# start of Input records

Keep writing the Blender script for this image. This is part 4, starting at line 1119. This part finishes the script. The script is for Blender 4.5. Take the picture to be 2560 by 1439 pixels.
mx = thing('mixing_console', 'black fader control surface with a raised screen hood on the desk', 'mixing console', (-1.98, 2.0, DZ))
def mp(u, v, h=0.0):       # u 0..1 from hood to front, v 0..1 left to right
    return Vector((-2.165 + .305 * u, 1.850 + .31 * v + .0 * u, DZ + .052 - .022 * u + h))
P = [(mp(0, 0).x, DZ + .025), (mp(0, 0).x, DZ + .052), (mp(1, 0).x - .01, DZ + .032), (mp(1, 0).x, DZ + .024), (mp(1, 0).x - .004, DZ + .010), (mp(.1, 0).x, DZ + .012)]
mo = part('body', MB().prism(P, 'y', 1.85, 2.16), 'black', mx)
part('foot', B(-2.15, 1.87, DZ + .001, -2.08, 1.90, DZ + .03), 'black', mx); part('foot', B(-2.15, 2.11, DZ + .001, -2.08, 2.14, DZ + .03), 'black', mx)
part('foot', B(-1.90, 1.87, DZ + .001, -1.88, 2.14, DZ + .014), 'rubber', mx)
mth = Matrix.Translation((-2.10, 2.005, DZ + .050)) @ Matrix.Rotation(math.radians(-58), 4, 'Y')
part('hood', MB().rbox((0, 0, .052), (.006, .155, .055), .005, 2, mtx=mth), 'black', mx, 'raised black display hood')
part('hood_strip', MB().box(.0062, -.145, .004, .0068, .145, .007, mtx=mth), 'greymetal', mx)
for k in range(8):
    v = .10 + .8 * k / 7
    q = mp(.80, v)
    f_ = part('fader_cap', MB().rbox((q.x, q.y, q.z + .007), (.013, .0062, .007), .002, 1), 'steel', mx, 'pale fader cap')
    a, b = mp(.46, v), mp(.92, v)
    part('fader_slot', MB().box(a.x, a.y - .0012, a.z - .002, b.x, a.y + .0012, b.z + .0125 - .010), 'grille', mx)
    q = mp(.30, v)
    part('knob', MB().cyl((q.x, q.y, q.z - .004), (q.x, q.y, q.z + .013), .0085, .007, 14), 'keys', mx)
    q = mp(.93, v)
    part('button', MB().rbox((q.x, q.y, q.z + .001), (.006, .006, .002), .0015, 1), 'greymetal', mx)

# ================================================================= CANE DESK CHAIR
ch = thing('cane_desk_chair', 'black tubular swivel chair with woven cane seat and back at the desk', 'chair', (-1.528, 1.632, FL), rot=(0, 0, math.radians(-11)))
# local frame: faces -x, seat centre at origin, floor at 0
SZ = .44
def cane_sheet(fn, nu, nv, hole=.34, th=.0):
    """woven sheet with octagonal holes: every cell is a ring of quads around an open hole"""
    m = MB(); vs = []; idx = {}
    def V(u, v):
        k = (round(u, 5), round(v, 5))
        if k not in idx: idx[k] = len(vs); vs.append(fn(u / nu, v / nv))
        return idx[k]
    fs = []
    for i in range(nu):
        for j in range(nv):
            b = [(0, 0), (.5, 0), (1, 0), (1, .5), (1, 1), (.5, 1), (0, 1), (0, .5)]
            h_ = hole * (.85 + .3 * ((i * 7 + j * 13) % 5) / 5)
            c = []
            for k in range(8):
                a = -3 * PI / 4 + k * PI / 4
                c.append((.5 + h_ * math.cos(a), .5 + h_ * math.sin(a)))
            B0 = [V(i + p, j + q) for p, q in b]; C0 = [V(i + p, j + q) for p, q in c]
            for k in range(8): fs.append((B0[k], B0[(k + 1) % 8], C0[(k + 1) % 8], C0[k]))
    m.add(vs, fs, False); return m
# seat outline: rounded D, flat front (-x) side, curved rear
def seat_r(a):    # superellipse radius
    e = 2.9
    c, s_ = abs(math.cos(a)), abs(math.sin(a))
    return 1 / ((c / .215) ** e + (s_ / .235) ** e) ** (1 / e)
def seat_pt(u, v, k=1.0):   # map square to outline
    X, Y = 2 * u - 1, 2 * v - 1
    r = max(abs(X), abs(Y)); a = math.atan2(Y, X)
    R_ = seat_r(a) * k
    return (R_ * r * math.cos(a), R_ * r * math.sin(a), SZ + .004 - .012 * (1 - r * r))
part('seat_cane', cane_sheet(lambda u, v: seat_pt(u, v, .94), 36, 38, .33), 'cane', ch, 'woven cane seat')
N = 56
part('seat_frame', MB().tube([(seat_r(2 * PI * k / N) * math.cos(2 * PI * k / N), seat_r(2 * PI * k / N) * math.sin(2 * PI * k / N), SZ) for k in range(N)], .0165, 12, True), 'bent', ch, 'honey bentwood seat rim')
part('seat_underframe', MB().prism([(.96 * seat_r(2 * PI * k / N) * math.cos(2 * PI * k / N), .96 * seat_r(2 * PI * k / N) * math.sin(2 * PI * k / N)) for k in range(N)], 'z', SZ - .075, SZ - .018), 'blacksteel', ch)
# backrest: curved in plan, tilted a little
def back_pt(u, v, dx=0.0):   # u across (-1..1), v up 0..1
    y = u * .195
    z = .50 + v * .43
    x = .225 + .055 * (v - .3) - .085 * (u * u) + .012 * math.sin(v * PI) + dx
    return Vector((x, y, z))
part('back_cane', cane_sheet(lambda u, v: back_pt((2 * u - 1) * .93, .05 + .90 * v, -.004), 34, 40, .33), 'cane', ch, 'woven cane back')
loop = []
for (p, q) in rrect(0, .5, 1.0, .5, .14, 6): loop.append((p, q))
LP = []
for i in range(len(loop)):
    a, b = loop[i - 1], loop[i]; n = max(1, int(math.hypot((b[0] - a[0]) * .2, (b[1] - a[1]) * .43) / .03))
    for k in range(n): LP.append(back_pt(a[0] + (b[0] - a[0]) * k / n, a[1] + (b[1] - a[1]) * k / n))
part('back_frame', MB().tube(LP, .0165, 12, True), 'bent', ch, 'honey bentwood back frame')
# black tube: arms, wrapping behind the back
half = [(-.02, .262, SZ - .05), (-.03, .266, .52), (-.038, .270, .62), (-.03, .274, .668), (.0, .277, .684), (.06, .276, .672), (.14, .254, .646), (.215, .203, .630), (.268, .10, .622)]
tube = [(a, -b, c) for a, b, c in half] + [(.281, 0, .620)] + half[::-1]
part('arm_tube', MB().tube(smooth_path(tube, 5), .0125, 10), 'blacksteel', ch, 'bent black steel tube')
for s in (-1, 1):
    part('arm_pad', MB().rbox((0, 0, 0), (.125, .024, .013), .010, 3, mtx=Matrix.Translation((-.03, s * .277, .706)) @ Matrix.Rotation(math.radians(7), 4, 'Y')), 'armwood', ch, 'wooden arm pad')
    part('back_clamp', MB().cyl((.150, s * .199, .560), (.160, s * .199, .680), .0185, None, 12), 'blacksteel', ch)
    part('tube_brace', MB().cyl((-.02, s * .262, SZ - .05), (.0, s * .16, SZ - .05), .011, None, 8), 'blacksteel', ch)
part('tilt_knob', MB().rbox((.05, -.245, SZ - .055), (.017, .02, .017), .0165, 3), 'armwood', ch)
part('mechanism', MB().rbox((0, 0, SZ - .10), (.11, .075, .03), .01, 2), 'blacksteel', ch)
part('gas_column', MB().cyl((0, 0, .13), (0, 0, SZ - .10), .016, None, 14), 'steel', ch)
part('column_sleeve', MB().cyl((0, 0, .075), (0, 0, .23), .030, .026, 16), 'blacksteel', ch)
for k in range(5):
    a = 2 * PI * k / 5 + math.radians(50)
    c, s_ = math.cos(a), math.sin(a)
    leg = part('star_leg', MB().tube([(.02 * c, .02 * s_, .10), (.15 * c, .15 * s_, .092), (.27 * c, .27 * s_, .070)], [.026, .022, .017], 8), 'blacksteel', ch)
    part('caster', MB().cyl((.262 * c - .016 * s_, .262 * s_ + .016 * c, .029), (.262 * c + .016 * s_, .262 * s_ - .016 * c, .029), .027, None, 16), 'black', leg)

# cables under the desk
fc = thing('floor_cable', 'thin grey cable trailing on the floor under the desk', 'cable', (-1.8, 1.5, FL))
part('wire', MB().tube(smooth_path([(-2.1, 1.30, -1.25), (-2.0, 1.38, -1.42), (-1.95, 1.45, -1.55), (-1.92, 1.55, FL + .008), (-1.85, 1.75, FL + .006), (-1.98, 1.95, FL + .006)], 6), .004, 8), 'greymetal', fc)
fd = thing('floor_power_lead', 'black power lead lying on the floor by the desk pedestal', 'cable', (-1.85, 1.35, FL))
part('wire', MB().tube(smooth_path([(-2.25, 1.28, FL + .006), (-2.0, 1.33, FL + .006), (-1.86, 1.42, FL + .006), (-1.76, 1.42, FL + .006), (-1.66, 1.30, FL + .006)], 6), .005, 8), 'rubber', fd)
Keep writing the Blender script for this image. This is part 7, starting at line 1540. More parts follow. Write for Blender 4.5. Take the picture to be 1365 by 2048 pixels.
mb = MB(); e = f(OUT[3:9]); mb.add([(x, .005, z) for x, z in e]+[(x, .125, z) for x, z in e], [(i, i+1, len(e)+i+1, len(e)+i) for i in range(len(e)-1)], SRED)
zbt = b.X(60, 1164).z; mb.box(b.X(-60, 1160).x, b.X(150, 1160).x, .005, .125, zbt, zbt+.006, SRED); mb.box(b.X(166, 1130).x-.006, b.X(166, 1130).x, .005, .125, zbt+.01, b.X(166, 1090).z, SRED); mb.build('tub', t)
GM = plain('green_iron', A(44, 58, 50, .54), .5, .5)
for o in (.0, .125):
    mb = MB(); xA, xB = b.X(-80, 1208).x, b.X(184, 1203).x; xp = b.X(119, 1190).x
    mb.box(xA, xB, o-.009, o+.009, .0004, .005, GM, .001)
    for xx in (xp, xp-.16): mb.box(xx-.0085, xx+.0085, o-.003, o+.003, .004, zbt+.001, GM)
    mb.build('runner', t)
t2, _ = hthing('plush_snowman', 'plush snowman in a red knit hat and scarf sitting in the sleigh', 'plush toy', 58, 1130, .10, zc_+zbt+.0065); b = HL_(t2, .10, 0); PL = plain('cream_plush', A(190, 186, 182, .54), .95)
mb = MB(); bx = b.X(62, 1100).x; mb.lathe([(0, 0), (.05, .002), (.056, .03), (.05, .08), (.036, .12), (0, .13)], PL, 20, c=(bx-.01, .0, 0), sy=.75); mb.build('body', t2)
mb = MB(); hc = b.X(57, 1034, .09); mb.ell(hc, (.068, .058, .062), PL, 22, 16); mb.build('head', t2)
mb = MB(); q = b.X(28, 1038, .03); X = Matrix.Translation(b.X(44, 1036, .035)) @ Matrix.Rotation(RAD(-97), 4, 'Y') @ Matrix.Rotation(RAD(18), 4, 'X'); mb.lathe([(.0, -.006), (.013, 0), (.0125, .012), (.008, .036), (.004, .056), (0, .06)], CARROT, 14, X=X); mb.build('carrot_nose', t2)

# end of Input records

» Set exercise
Return all the lines that contain the string "writing".

» Complete response
Keep writing the Blender script for this image. This is part 4, starting at line 1119. This part finishes the script. The script is for Blender 4.5. Take the picture to be 2560 by 1439 pixels.
Keep writing the Blender script for this image. This is part 7, starting at line 1540. More parts follow. Write for Blender 4.5. Take the picture to be 1365 by 2048 pixels.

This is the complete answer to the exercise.